Méfiez-vous des apparences

C'est là l'autre grande qualité du Musée des confluences : il n'est pas qu'une somme de connaissances fondamentales, ses scénographes ayant aussi su relever le défi du beau, et ce en toute humilité. C'est particulièrement le cas dans la salle consacrée à la diversité du vivant, signée du cabinet Zen + dCo et tissée de 35 km de cordes qui rappellent les rainures des toiles de Soulages et sont autant de liens entre les vitrines. Le sphinx égyptien, les mammifères empaillés, la collection de mollusques, le panneau de papillons colorés qui semblent prendre leur envol loin des cadres stricts d'antan, la galerie des oiseaux (dont on peut entendre le cri via une installation numérique) ou cette série d'antilopes qui permet de comprendre la classification du vivant et comment la nature évolue en s'adaptant aux conditions extérieures : tout y est stupéfiant d'harmonie et d'accessibilité.

À de nombreux endroits, de petites vidéos ludiques et graphiques résument ainsi les grandes notions présentées en s'adressant par un même canal aux petits comme aux grands. La possibilité de toucher certaines pièces (en tête un morceau de pierre lunaire) est une autre vertu de ce lieu où le souci d'être à hauteur des visiteurs est constant. La manière dont y est présenté le cheminement du savoir le résume : à l'instar du CHRD qui débute son parcours par un bureau d'historien (celui de Marc Bloch), Confluences rappelle que la connaissance transite par le travail du chercheur, ici personnifié par un ancien bureau de radiologie et de multiples outils d'observation, véritables pièces d'orfèvre.

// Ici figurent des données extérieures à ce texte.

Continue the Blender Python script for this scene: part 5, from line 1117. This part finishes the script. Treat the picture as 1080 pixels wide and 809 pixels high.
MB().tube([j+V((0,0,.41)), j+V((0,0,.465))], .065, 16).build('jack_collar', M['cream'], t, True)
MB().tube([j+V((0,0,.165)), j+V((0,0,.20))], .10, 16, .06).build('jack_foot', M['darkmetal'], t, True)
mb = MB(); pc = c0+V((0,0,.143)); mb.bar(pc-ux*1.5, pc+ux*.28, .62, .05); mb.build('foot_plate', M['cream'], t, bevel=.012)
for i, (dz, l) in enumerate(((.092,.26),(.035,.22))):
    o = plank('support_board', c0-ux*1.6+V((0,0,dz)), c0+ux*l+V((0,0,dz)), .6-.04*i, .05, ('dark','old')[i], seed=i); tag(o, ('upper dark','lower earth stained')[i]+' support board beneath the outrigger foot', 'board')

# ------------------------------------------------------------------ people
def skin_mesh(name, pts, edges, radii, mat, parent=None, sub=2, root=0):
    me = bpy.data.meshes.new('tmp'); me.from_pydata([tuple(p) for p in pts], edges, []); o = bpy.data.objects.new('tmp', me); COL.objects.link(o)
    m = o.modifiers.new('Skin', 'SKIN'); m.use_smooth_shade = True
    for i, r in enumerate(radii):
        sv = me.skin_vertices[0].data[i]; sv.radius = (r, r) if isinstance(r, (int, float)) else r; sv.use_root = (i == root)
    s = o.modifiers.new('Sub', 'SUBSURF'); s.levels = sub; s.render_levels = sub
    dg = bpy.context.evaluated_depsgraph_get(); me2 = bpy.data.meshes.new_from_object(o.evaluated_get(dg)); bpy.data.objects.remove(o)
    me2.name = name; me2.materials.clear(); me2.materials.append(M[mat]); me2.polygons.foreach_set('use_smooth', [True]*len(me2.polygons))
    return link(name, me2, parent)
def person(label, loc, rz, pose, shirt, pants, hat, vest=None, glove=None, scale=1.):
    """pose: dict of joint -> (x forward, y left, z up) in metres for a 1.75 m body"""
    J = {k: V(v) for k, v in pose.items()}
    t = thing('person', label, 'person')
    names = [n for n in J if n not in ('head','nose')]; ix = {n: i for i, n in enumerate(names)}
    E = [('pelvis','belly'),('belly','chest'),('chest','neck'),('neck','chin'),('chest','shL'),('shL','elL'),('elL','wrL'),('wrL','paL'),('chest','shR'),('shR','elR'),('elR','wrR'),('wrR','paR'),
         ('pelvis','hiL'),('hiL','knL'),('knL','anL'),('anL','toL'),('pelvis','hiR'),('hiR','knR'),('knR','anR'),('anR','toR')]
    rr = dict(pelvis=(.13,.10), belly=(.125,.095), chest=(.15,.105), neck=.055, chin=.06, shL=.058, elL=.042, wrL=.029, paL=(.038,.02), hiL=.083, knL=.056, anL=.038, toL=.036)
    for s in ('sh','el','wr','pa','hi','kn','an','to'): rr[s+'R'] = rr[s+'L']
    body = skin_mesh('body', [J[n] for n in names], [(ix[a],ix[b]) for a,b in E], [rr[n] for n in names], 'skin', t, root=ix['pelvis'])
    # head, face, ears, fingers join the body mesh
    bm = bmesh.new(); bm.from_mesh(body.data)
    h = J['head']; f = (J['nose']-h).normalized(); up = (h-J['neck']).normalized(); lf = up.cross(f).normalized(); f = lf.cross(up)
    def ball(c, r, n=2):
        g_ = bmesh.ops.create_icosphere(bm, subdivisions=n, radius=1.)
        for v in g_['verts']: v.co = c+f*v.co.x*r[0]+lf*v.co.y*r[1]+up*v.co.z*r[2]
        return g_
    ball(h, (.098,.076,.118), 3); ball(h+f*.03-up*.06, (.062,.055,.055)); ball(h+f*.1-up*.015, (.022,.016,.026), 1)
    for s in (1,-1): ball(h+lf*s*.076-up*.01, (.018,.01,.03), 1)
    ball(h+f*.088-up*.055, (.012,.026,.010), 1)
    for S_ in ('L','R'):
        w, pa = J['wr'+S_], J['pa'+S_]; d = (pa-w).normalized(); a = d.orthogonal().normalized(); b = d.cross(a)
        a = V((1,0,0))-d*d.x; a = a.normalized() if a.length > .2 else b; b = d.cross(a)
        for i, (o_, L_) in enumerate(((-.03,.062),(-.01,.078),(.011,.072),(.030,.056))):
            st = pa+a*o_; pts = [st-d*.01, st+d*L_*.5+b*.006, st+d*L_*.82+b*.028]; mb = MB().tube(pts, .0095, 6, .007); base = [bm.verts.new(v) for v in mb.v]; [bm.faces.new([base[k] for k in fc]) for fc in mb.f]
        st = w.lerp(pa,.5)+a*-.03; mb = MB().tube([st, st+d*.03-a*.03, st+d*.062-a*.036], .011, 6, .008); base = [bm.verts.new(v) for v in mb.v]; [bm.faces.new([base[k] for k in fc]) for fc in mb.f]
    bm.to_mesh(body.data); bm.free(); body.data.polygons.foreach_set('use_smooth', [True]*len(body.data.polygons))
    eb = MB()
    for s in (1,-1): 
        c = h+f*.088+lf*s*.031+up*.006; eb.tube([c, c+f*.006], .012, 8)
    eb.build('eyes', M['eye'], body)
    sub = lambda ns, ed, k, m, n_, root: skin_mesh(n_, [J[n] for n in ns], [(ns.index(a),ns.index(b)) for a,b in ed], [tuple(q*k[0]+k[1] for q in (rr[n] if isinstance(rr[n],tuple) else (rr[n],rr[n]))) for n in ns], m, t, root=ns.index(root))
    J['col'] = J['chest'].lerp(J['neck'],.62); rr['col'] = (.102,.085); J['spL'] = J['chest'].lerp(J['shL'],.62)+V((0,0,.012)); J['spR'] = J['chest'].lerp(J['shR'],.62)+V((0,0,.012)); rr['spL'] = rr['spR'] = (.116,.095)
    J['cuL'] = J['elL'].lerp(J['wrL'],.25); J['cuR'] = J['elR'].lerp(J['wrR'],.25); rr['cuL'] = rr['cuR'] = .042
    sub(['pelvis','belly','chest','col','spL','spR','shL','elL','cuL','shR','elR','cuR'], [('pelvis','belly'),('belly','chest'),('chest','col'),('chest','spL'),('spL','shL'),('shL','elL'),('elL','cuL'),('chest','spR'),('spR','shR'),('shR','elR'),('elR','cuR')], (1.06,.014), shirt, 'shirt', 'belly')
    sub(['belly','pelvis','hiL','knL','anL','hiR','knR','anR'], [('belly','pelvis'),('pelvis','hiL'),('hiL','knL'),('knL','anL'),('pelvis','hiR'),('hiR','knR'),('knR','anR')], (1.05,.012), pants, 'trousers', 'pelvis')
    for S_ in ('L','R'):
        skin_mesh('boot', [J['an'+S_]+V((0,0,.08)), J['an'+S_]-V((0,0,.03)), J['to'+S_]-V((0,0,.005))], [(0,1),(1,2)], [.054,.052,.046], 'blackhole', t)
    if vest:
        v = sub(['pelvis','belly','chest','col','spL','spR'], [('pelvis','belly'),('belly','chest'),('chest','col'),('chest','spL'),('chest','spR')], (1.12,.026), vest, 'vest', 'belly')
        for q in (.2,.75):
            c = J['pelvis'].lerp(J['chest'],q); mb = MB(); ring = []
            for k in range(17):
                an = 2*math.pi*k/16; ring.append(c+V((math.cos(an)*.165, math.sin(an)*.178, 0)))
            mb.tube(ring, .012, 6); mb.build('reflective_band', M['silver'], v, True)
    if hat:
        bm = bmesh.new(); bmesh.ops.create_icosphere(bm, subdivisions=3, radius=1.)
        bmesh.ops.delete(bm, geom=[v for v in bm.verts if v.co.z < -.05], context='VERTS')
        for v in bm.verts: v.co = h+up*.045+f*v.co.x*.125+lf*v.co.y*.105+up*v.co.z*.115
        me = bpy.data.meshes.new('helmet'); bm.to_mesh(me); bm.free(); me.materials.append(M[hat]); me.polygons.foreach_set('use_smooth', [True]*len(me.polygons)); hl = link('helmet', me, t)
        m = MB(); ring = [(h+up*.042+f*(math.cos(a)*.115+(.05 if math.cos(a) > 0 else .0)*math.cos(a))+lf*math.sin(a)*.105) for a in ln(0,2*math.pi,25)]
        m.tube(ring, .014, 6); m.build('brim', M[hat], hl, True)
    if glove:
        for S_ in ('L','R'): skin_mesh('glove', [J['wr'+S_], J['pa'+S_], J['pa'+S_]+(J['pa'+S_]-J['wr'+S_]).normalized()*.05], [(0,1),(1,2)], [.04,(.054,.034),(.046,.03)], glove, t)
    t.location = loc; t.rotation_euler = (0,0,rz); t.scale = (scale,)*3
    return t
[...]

Une fois l'histoire terminée, ne reste plus qu'à quitter le "nuage" et ses couloirs larges comme des routes et sa rampe d'accès qui, un peu comme celle de la coupole du Reichstag, épouse les contours du "cristal", le monumental hall d'accueil. Et à s'émerveiller encore, le contenant étant, de l'intérieur,  aussi impressionnant que le contenu.